JPMorgan Chase executives said on Thursday they plan to hire more than 500 financial advisers in the next five to seven years, as the largest U.S. bank aggressively expands its wealth management services for the very wealthy.
The plan would more than double the 450 brokers now working for J.P. Morgan Advisors, the bank’s boutique wealth management firm.
“We are investing in this business,” Phil Sieg, chief executive officer of J.P. Morgan Advisors, told Reuters. “We want to grow to 1,000 advisers relatively quickly.”
J.P. Morgan Advisors would still be a small firm. Morgan Stanley Wealth Management has around 15,000 advisers. But growing JPMorgan’s wealth offerings has been a top priority of JPMorgan Chief Executive Jamie Dimon.
Dimon briefly led the retail brokerage Smith Barney in the mid-1990s, and has said his favorite part of the job was overseeing its top 1,000 advisers.

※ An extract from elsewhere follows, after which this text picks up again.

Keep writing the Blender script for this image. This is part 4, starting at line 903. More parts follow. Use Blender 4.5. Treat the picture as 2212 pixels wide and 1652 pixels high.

Sieg’s goal of getting to 1,000 advisers in his division is a nod to Dimon’s history.
J.P. Morgan Advisors sits in the bank’s U.S. wealth management division, which is led by Kristin Lemkau and includes Chase’s self-directed investing platform and its roughly 4,000 financial advisers who work at bank branches.
As of June 30, the wealth management division had $673 billion in client assets under supervision.
As part of the plan, the bank hired Mollie Colavita from rival brokerage Merrill Lynch to lead practice management and Jessica Douieb from Goldman Sachs as head of wealth partners. Kevin Hale was named the new head of marketing for JPMorgan Advisors & Chase Wealth Management.